"""

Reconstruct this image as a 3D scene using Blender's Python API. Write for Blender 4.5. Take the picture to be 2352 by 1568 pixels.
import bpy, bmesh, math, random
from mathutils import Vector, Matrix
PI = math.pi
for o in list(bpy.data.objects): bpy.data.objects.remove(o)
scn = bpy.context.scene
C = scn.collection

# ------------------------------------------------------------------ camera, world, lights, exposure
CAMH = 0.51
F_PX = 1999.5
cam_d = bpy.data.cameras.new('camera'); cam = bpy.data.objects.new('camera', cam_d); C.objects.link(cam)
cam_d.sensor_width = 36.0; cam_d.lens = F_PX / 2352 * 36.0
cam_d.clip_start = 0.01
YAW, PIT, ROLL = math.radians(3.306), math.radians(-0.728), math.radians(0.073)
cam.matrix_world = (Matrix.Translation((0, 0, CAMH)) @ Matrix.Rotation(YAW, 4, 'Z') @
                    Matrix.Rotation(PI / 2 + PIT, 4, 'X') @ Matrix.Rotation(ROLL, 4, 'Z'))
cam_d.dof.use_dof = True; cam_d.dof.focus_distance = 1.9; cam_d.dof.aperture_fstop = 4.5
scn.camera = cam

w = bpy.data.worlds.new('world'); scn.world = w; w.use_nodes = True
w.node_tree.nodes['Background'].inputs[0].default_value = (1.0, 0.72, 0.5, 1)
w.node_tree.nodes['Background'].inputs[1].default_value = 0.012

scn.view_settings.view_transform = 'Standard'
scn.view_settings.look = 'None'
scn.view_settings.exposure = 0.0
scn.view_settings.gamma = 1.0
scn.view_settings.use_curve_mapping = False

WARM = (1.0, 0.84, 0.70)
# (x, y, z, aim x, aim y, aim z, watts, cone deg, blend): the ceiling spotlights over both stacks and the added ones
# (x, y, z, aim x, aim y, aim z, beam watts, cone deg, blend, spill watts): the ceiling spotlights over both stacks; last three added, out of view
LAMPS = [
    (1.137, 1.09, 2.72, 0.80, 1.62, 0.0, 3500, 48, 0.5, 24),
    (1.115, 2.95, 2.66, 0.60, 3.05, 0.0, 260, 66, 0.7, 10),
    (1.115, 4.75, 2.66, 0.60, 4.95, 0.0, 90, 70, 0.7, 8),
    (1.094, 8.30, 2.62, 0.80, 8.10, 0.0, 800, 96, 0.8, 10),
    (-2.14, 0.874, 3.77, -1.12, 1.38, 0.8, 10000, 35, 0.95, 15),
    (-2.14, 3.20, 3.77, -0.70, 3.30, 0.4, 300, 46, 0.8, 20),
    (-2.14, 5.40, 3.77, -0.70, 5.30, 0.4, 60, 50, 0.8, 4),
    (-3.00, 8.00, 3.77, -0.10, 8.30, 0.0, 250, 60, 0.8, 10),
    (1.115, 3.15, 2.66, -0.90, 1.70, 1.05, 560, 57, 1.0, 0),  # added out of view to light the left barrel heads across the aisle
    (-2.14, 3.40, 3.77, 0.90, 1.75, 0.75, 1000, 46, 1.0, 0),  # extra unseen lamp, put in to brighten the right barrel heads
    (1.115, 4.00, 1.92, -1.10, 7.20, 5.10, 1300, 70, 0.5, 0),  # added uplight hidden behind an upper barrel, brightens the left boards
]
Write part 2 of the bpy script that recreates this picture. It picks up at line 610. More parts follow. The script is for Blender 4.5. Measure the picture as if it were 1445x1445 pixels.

"""

- **What you should do**:
Working from the entries above, return all lines that contain "scene".

- **Task response**:
Reconstruct this image as a 3D scene using Blender's Python API. Write for Blender 4.5. Take the picture to be 2352 by 1568 pixels.
scn = bpy.context.scene